I’m up and away by 6.30am and the sun is shining.  The campsite owner has not received the memo about my early departure, and I’m lifting my bike and panniers over a locked gate before I can get to the road.  Irritatingly, the wind is from the west to start with, but moves around to the east by the time I reach Tolhuin.  The road heads west from there, before climbing over Paso Garibaldi and starting its descent (via another smaller pass) into Ushuaia.  The scenery is great and the sun is shining.  What’s not to like?

The road’s busy however, and the cars and trucks are flying past, clueless as to what a safe distance from a cyclist might be.  Every few kilometres I pass a sign with a yellow star saying “Victima Fatal”.  Some of these signs have flowers attached, and others a small shrine nearby.  This is the first time I’ve seen these signs in Argentina and assume the road is particularly dangerous.  It certainly feels that way.  Whatever the motivation for putting up these signs, it’s having zero effect on driving standards.  I grit my teeth and swear quietly as trucks approach from behind, blaring their horns for me to pull off the road onto the gravel, even though the roads aren’t that busy.  Wouldn’t want them having to brake and wait for a safe opportunity to pass, would we?

By 3.30pm I arrive in Ushuaia.  At the city gates I’m expecting a lump in my throat and a tear in my eye, as I had when finishing John O’Groats to Land’s End in 2018.  But my eyes are dry and my throat lump-free.  It’s been a long journey and, while Ushuaia is a fitting place to end the trip, I’ve had other goals and achievements along the way.  This, together with fatigue after covering 485km in 3 days, goes some way to explaining my sense of relief, rather than elation.

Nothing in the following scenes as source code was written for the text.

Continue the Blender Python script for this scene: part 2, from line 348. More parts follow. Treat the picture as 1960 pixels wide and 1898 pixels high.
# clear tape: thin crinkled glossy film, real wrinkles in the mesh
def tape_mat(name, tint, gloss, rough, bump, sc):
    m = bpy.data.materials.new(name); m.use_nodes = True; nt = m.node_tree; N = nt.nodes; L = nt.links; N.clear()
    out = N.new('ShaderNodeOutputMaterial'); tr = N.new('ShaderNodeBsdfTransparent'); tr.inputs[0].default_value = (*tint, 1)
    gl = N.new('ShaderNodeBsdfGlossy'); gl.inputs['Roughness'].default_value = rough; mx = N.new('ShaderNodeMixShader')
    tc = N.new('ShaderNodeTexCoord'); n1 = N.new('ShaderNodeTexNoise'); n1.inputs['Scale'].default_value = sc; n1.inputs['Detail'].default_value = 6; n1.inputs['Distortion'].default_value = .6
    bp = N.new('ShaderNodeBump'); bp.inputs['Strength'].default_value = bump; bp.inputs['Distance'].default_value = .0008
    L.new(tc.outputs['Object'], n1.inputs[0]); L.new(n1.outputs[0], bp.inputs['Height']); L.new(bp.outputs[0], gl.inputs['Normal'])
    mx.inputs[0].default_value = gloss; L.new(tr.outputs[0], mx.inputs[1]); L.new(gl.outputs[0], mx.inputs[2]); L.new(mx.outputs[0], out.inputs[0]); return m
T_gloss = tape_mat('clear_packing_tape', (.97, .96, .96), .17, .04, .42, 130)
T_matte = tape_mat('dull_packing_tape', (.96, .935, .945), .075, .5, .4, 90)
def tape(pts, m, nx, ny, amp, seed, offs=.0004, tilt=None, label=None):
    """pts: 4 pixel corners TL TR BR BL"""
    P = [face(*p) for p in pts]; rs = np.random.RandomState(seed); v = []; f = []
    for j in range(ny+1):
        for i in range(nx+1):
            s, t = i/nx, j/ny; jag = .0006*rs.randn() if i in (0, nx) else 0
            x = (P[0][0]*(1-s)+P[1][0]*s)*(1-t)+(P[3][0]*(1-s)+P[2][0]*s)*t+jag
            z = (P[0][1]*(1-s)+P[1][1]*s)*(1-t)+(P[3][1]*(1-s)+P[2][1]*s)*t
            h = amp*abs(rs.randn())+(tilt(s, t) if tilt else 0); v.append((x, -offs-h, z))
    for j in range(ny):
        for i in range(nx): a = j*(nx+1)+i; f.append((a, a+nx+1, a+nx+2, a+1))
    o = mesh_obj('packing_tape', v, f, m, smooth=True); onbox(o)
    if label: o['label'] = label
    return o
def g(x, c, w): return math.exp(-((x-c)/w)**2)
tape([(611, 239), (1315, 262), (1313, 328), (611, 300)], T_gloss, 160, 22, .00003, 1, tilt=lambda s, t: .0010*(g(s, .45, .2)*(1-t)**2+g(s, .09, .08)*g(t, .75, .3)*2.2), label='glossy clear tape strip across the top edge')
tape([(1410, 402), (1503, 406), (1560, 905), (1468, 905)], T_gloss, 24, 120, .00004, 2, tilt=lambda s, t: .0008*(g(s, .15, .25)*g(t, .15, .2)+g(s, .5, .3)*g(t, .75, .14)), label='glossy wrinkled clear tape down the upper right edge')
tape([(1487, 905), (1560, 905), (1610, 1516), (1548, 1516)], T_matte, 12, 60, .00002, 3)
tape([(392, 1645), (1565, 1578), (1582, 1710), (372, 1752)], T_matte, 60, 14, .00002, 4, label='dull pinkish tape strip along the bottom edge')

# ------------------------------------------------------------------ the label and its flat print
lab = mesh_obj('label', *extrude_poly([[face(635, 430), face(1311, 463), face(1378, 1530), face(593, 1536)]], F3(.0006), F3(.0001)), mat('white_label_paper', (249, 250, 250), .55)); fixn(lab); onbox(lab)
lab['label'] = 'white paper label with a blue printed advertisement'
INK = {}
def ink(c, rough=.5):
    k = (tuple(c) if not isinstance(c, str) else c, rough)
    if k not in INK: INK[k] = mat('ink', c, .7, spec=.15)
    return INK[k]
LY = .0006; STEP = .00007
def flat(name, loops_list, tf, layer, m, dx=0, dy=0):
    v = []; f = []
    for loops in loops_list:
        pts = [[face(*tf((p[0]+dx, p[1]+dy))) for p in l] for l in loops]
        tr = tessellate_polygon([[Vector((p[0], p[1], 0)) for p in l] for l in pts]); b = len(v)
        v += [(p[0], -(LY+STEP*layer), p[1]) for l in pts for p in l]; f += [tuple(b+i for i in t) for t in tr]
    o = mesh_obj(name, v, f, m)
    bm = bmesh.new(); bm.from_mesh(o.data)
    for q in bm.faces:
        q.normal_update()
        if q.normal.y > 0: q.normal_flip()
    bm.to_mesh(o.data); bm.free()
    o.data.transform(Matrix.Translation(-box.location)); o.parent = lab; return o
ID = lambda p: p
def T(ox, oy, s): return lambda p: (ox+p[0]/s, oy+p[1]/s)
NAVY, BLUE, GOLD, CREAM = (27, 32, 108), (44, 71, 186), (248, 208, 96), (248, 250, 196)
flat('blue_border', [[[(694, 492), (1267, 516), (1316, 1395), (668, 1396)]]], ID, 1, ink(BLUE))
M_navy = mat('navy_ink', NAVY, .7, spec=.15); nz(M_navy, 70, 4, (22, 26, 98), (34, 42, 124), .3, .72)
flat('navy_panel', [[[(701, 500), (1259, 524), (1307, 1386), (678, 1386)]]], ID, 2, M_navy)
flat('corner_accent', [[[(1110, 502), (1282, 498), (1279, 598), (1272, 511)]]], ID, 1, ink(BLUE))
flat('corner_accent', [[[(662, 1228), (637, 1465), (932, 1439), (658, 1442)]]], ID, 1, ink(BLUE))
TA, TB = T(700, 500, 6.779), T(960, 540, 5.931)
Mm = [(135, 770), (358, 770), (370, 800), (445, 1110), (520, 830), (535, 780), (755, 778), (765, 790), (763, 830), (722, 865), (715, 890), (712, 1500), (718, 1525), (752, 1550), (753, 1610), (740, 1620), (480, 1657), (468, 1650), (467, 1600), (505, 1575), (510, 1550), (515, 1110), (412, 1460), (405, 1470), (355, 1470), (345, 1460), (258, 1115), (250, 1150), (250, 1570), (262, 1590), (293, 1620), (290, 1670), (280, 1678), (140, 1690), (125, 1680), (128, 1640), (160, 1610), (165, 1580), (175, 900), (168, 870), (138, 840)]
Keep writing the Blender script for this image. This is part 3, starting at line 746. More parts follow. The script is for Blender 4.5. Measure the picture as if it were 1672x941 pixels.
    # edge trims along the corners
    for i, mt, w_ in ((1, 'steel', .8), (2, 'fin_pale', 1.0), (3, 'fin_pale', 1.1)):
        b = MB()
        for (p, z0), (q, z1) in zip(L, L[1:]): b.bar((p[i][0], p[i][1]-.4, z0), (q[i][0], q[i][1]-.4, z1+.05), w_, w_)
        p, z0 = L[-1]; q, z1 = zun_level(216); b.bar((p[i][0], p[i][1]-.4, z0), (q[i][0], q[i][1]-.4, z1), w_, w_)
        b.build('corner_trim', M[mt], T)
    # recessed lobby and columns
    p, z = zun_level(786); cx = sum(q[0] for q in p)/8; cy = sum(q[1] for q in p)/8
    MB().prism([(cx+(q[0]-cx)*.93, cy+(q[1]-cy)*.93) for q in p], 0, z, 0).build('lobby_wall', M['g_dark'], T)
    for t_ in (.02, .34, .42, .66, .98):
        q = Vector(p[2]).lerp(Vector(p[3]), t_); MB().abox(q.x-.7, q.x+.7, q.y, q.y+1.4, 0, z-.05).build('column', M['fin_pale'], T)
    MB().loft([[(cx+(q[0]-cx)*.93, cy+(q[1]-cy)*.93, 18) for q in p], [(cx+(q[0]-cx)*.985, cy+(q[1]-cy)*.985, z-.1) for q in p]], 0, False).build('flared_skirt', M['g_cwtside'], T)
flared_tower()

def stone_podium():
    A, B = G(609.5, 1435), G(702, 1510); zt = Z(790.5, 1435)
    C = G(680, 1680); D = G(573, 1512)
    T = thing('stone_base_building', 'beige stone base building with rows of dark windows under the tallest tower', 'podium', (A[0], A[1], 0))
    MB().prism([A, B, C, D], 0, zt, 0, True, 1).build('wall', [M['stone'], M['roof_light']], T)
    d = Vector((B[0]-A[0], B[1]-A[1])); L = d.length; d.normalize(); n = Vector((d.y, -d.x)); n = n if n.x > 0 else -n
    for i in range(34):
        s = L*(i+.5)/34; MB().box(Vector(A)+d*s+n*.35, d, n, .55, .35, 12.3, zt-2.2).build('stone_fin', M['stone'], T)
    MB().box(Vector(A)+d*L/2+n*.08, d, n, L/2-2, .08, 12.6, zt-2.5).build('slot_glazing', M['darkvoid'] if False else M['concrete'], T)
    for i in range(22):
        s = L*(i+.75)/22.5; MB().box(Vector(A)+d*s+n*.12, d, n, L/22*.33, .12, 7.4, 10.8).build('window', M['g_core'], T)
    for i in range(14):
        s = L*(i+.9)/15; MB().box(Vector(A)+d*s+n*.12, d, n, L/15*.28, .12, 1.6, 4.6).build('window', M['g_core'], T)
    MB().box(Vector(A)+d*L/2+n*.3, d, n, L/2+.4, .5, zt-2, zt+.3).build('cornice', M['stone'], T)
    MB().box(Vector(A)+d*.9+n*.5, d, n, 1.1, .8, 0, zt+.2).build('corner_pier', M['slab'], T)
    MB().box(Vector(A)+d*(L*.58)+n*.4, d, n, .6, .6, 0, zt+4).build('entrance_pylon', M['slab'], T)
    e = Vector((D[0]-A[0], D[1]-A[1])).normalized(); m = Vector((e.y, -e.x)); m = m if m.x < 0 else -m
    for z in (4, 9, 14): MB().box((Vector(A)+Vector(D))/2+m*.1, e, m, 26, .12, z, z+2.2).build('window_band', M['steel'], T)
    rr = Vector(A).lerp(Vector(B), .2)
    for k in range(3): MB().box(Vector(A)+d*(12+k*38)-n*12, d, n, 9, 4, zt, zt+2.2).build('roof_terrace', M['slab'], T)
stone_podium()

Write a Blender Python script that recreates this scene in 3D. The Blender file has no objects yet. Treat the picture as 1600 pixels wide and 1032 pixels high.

Ushuaia is the most southerly city in the world and, with its backdrop of mountains overlooking the Beagle Channel, is a good place to hang out for a few days reflecting on the past four and a half months, while they’re still fresh in my mind.  I’ll be flying back to Buenos Aires shortly and, subject to a small detour via an undisclosed destination, should be back in the UK by 20 January.  I can then start the task of editing my photos down to something below 10,000 pictures, and maybe even produce a video of my journey (assuming I can master the technology – not a given).  I’m hoping this will go some way to embedding the trip in my memory, once the initial scar-tissue has healed 😁.

The two questions people have asked me the most, following my return, are my motivation for the trip and whether I enjoyed the experience.  The answer to the first question is a mixture of “unfinished business” and, yes I admit it, advancing age.  There’s not much I can do about advancing age, but the unfinished business is most definitely finished now.  I’ve climbed the mountains I wanted to climb, and well-and-truly scratched the “what is it like to cycle in a remote place with no food, water or oxygen” itch.  I can’t see myself doing something similar again (well, probably).

As to whether I’ve enjoyed it, well there’s a question!  If I admit to enjoying the experience then it must, officially, have been a “holiday”, and I’ll be repaying this debt to Cathy for the rest of time.  If I didn’t enjoy the experience, I can characterise it as an “expedition” and I’m in the clear.  But why do something you don’t enjoy?  On that question, I’m going to have to do what lawyers do best and sit on the fence.  There’s no doubt that some of this has been Type 1 fun (fun as it’s happening: the Carretera Austral).  But other parts have been Type 2 fun (fun after the event: crossing the Bolivian altiplano on terrible roads) and even Type 3 fun (no fun at all: any day on which the wind made the cycling dangerous).  How these three types of fun divide up is a moveable feast, and will change over time as memories fade and I rely more and more on photos, videos and my journal to fill in the gaps.  If previous trips are anything to go by, the Type 3 fun will soon disappear from my memory-banks altogether.

The bottom line is that the holiday/expedition (whatever it’s called) has been tough at times, sometimes very tough.  But with effort comes reward, as they say, and by that measure the journey has been very rewarding indeed 😁.   I have the pictures to prove it!!